==== Information supplied

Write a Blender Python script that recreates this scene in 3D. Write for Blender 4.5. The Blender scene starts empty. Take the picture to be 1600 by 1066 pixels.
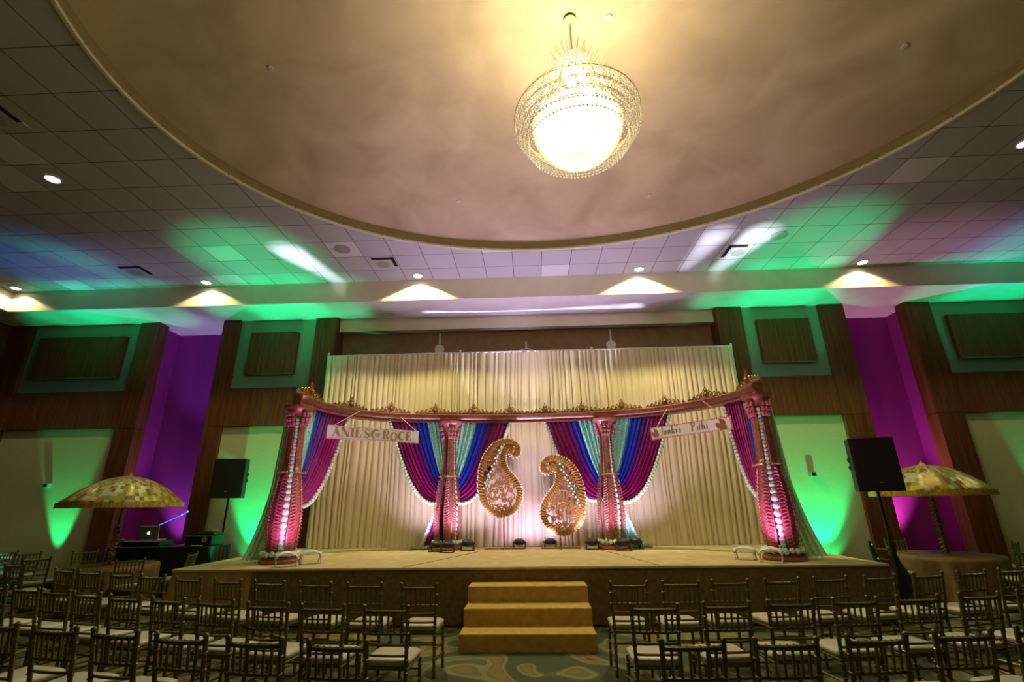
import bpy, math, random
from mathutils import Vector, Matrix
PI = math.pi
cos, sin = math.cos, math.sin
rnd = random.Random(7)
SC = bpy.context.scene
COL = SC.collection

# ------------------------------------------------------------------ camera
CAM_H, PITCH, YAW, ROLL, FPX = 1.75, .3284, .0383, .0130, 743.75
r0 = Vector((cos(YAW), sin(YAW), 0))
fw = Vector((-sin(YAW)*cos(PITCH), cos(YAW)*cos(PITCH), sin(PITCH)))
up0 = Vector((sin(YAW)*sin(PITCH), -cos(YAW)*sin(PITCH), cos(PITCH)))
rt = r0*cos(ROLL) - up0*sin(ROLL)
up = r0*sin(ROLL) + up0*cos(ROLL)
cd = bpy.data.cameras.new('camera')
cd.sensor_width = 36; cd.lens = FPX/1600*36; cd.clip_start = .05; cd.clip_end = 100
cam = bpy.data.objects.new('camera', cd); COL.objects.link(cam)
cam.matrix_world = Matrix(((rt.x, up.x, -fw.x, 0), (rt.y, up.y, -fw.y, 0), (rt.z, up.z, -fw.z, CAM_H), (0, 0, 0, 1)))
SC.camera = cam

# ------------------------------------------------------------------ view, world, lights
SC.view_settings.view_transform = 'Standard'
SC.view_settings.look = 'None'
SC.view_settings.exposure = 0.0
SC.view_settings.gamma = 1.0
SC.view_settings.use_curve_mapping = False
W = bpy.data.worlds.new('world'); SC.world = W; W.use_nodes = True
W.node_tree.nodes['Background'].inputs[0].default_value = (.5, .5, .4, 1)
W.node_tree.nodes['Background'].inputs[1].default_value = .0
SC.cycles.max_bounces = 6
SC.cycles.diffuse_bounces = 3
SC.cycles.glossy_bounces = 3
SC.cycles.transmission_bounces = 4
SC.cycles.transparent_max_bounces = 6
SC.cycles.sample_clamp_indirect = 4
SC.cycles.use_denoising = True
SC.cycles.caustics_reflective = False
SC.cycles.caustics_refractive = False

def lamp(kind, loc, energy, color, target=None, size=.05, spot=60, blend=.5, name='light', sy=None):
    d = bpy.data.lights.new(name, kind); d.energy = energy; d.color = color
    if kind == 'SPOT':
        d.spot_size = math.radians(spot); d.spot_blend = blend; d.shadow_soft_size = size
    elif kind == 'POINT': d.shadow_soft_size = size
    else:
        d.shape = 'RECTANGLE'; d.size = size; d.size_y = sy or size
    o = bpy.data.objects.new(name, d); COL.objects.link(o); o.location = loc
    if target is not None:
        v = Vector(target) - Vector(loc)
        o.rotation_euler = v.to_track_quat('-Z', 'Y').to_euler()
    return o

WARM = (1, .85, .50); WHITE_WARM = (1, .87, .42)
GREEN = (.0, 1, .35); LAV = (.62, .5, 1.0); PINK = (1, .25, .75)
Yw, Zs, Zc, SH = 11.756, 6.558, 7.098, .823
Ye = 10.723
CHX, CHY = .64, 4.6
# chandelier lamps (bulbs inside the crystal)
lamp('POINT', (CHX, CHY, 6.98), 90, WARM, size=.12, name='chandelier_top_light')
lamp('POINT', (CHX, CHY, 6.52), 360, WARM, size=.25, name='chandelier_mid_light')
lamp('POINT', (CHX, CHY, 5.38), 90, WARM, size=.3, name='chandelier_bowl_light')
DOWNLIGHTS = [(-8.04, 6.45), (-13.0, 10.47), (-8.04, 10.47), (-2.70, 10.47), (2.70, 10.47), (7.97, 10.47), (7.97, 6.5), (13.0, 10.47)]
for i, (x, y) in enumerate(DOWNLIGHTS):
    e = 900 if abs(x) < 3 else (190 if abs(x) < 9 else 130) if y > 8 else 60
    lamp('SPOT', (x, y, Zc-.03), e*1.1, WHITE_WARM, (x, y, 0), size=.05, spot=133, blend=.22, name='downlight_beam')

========

* Given request *
Repeat, exactly and in full, each line from the start of the data to the line that contains "COL = SC.collection". Pictures do not go in.

* Final result *
Write a Blender Python script that recreates this scene in 3D. Write for Blender 4.5. The Blender scene starts empty. Take the picture to be 1600 by 1066 pixels.
import bpy, math, random
from mathutils import Vector, Matrix
PI = math.pi
cos, sin = math.cos, math.sin
rnd = random.Random(7)
SC = bpy.context.scene
COL = SC.collection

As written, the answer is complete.